Infinite Balanced Allocation via Finite Capacities

We analyze the following infinite load balancing process, modeled as a classical balls-into-bins game: There are $n$ bins (servers) with a limited capacity (buffer) of size $c=c(n)\in \mathbb{N}$. Given a fixed arrival rate $\lambda=\lambda(n)\in(0,1)$, in every round $\lambda n$ new balls (requests) are generated. Together with possible leftovers from previous rounds, these balls compete to be allocated to the bins. To this end, every ball samples a bin independently and uniformly at random and tries to allocate itself to that bin. Each bin accepts as many balls as possible until its buffer is full, preferring balls of higher age. At the end of the round, every bin deletes the ball it allocated first. We study how the buffer size $c$ affects the performance of this process. For this, we analyze both the number of balls competing each round (including the leftovers from previous rounds) as well as the worst-case waiting time of individual balls.

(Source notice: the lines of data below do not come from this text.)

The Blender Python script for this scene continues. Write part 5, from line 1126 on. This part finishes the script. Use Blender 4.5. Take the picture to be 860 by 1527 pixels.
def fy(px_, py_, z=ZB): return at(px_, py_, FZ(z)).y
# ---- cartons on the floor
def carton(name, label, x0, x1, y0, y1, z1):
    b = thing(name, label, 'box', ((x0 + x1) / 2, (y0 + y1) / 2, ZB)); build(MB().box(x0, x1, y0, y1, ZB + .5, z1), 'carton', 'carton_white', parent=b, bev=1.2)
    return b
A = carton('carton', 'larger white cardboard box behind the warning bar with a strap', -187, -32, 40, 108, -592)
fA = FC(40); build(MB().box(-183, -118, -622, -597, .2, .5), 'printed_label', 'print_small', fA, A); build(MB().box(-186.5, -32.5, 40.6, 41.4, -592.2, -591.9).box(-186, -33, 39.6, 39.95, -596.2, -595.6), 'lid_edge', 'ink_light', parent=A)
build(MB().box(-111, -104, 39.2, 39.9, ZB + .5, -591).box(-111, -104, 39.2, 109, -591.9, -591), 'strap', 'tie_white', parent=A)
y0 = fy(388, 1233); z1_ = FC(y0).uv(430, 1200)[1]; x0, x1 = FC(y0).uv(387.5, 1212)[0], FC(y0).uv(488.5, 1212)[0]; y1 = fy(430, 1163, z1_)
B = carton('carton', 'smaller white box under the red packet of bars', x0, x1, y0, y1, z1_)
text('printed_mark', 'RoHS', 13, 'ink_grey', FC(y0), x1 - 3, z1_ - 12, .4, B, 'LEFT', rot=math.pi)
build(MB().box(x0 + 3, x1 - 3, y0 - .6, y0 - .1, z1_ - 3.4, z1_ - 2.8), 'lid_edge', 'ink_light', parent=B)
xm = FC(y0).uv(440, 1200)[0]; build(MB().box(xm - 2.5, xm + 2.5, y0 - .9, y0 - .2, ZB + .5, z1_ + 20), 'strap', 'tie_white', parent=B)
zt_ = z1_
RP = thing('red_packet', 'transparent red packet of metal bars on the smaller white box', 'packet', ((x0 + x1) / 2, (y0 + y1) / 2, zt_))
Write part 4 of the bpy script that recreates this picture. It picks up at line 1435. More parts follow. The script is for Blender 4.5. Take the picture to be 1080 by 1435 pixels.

We show that (i) the number of competing balls is at any (even exponentially large) time bounded with high probability by $4 \cdot c^{-1} \cdot \ln (1/(1-\lambda))\cdot n + \mathrm{O}(c \cdot n)$ and that (ii) the waiting time of a given ball is with high probability at most $(4 \cdot \ln (1/(1-\lambda)))/ (c \cdot (1-1/e)) + \log \log n + \mathrm{O}(c)$. These results indicate a sweet spot for the choice of $c$ around $c = \Theta(\sqrt{\log (1/(1-\lambda))})$. Compared to a related process with infinite capacity [Berenbrink et al., PODC'16], for constant $\lambda$ the waiting time is reduced from $\mathrm{O}(\log n)$ to $\mathrm{O}(\log \log n)$. Even for large $\lambda \approx 1 - 1/n$ we reduce the waiting time from $\mathrm{O}(\log n)$ to $\mathrm{O}(\sqrt{\log n})$.